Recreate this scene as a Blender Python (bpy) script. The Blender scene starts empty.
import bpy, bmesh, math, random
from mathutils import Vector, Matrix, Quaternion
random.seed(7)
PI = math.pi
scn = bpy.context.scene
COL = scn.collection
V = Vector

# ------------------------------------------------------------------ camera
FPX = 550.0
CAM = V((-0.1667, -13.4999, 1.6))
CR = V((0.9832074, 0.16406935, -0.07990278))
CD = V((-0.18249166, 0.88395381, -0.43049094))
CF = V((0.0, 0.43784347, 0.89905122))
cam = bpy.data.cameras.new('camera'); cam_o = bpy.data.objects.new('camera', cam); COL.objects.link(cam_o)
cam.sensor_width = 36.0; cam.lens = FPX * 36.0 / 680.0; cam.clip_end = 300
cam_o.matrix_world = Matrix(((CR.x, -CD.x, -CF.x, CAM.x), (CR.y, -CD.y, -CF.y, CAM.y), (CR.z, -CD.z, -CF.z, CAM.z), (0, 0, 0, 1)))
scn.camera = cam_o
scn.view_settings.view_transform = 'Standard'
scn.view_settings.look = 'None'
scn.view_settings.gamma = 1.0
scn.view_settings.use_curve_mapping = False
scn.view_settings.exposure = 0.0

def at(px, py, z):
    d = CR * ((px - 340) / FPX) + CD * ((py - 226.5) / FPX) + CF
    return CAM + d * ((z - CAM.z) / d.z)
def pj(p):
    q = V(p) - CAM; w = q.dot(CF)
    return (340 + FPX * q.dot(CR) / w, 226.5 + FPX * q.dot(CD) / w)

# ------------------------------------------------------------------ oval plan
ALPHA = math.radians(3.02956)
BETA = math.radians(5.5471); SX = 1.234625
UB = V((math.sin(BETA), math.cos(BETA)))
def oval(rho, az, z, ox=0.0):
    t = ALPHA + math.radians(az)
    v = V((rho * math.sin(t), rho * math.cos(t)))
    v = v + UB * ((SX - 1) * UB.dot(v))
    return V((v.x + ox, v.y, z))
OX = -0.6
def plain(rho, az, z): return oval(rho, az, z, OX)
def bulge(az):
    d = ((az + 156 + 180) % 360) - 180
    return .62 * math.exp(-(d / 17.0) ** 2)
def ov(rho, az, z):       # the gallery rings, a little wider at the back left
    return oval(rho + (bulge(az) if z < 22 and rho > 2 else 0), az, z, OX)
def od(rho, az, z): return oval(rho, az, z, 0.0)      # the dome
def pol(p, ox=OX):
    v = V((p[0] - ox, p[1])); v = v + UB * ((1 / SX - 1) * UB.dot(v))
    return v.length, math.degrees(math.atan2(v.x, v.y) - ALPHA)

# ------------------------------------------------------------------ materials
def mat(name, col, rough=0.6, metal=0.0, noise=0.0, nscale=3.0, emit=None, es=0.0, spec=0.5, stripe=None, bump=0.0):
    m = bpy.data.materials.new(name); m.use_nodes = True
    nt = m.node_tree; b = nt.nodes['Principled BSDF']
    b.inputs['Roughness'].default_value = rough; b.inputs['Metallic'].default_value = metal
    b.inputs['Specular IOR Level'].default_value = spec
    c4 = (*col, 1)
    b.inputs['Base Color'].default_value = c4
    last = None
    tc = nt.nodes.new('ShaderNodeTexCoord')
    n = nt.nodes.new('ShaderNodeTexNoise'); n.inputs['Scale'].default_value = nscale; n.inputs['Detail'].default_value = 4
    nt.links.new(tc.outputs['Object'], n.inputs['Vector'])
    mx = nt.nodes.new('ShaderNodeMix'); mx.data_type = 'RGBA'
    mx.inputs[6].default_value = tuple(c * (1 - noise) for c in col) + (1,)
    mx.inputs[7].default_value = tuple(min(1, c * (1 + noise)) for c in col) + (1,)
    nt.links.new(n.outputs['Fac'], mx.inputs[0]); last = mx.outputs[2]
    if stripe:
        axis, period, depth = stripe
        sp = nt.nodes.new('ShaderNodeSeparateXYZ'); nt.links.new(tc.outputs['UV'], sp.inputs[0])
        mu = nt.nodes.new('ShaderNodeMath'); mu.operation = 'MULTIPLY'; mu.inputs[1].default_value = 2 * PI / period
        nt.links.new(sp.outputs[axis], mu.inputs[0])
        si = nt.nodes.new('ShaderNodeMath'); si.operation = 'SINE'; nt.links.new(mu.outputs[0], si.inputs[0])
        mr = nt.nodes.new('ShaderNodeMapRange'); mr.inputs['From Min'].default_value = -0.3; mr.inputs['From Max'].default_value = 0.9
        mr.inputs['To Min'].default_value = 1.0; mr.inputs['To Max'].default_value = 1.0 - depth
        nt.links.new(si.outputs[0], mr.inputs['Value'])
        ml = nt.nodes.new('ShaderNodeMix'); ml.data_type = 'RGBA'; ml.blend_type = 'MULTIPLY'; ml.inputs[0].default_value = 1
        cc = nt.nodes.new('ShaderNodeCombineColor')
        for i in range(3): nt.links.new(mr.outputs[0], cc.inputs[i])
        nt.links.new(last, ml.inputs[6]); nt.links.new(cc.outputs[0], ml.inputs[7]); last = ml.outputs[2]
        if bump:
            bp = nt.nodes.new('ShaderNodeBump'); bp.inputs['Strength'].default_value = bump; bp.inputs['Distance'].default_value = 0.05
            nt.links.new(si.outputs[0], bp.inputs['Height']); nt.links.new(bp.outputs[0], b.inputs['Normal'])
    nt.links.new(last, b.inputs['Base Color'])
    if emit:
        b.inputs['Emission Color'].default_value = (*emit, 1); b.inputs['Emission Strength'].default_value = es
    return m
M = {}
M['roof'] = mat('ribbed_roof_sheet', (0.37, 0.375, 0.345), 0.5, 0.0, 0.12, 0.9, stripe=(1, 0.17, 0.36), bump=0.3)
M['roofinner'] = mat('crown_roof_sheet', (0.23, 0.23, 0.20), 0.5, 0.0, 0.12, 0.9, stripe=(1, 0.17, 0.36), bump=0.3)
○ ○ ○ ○
_What is needed_
Write every line of the material above again, exactly.

_The reply_
Recreate this scene as a Blender Python (bpy) script. The Blender scene starts empty.
import bpy, bmesh, math, random
from mathutils import Vector, Matrix, Quaternion
random.seed(7)
PI = math.pi
scn = bpy.context.scene
COL = scn.collection
V = Vector

# ------------------------------------------------------------------ camera
FPX = 550.0
CAM = V((-0.1667, -13.4999, 1.6))
CR = V((0.9832074, 0.16406935, -0.07990278))
CD = V((-0.18249166, 0.88395381, -0.43049094))
CF = V((0.0, 0.43784347, 0.89905122))
cam = bpy.data.cameras.new('camera'); cam_o = bpy.data.objects.new('camera', cam); COL.objects.link(cam_o)
cam.sensor_width = 36.0; cam.lens = FPX * 36.0 / 680.0; cam.clip_end = 300
cam_o.matrix_world = Matrix(((CR.x, -CD.x, -CF.x, CAM.x), (CR.y, -CD.y, -CF.y, CAM.y), (CR.z, -CD.z, -CF.z, CAM.z), (0, 0, 0, 1)))
scn.camera = cam_o
scn.view_settings.view_transform = 'Standard'
scn.view_settings.look = 'None'
scn.view_settings.gamma = 1.0
scn.view_settings.use_curve_mapping = False
scn.view_settings.exposure = 0.0

def at(px, py, z):
    d = CR * ((px - 340) / FPX) + CD * ((py - 226.5) / FPX) + CF
    return CAM + d * ((z - CAM.z) / d.z)
def pj(p):
    q = V(p) - CAM; w = q.dot(CF)
    return (340 + FPX * q.dot(CR) / w, 226.5 + FPX * q.dot(CD) / w)

# ------------------------------------------------------------------ oval plan
ALPHA = math.radians(3.02956)
BETA = math.radians(5.5471); SX = 1.234625
UB = V((math.sin(BETA), math.cos(BETA)))
def oval(rho, az, z, ox=0.0):
    t = ALPHA + math.radians(az)
    v = V((rho * math.sin(t), rho * math.cos(t)))
    v = v + UB * ((SX - 1) * UB.dot(v))
    return V((v.x + ox, v.y, z))
OX = -0.6
def plain(rho, az, z): return oval(rho, az, z, OX)
def bulge(az):
    d = ((az + 156 + 180) % 360) - 180
    return .62 * math.exp(-(d / 17.0) ** 2)
def ov(rho, az, z):       # the gallery rings, a little wider at the back left
    return oval(rho + (bulge(az) if z < 22 and rho > 2 else 0), az, z, OX)
def od(rho, az, z): return oval(rho, az, z, 0.0)      # the dome
def pol(p, ox=OX):
    v = V((p[0] - ox, p[1])); v = v + UB * ((1 / SX - 1) * UB.dot(v))
    return v.length, math.degrees(math.atan2(v.x, v.y) - ALPHA)

# ------------------------------------------------------------------ materials
def mat(name, col, rough=0.6, metal=0.0, noise=0.0, nscale=3.0, emit=None, es=0.0, spec=0.5, stripe=None, bump=0.0):
    m = bpy.data.materials.new(name); m.use_nodes = True
    nt = m.node_tree; b = nt.nodes['Principled BSDF']
    b.inputs['Roughness'].default_value = rough; b.inputs['Metallic'].default_value = metal
    b.inputs['Specular IOR Level'].default_value = spec
    c4 = (*col, 1)
    b.inputs['Base Color'].default_value = c4
    last = None
    tc = nt.nodes.new('ShaderNodeTexCoord')
    n = nt.nodes.new('ShaderNodeTexNoise'); n.inputs['Scale'].default_value = nscale; n.inputs['Detail'].default_value = 4
    nt.links.new(tc.outputs['Object'], n.inputs['Vector'])
    mx = nt.nodes.new('ShaderNodeMix'); mx.data_type = 'RGBA'
    mx.inputs[6].default_value = tuple(c * (1 - noise) for c in col) + (1,)
    mx.inputs[7].default_value = tuple(min(1, c * (1 + noise)) for c in col) + (1,)
    nt.links.new(n.outputs['Fac'], mx.inputs[0]); last = mx.outputs[2]
    if stripe:
        axis, period, depth = stripe
        sp = nt.nodes.new('ShaderNodeSeparateXYZ'); nt.links.new(tc.outputs['UV'], sp.inputs[0])
        mu = nt.nodes.new('ShaderNodeMath'); mu.operation = 'MULTIPLY'; mu.inputs[1].default_value = 2 * PI / period
        nt.links.new(sp.outputs[axis], mu.inputs[0])
        si = nt.nodes.new('ShaderNodeMath'); si.operation = 'SINE'; nt.links.new(mu.outputs[0], si.inputs[0])
        mr = nt.nodes.new('ShaderNodeMapRange'); mr.inputs['From Min'].default_value = -0.3; mr.inputs['From Max'].default_value = 0.9
        mr.inputs['To Min'].default_value = 1.0; mr.inputs['To Max'].default_value = 1.0 - depth
        nt.links.new(si.outputs[0], mr.inputs['Value'])
        ml = nt.nodes.new('ShaderNodeMix'); ml.data_type = 'RGBA'; ml.blend_type = 'MULTIPLY'; ml.inputs[0].default_value = 1
        cc = nt.nodes.new('ShaderNodeCombineColor')
        for i in range(3): nt.links.new(mr.outputs[0], cc.inputs[i])
        nt.links.new(last, ml.inputs[6]); nt.links.new(cc.outputs[0], ml.inputs[7]); last = ml.outputs[2]
        if bump:
            bp = nt.nodes.new('ShaderNodeBump'); bp.inputs['Strength'].default_value = bump; bp.inputs['Distance'].default_value = 0.05
            nt.links.new(si.outputs[0], bp.inputs['Height']); nt.links.new(bp.outputs[0], b.inputs['Normal'])
    nt.links.new(last, b.inputs['Base Color'])
    if emit:
        b.inputs['Emission Color'].default_value = (*emit, 1); b.inputs['Emission Strength'].default_value = es
    return m
M = {}
M['roof'] = mat('ribbed_roof_sheet', (0.37, 0.375, 0.345), 0.5, 0.0, 0.12, 0.9, stripe=(1, 0.17, 0.36), bump=0.3)
M['roofinner'] = mat('crown_roof_sheet', (0.23, 0.23, 0.20), 0.5, 0.0, 0.12, 0.9, stripe=(1, 0.17, 0.36), bump=0.3)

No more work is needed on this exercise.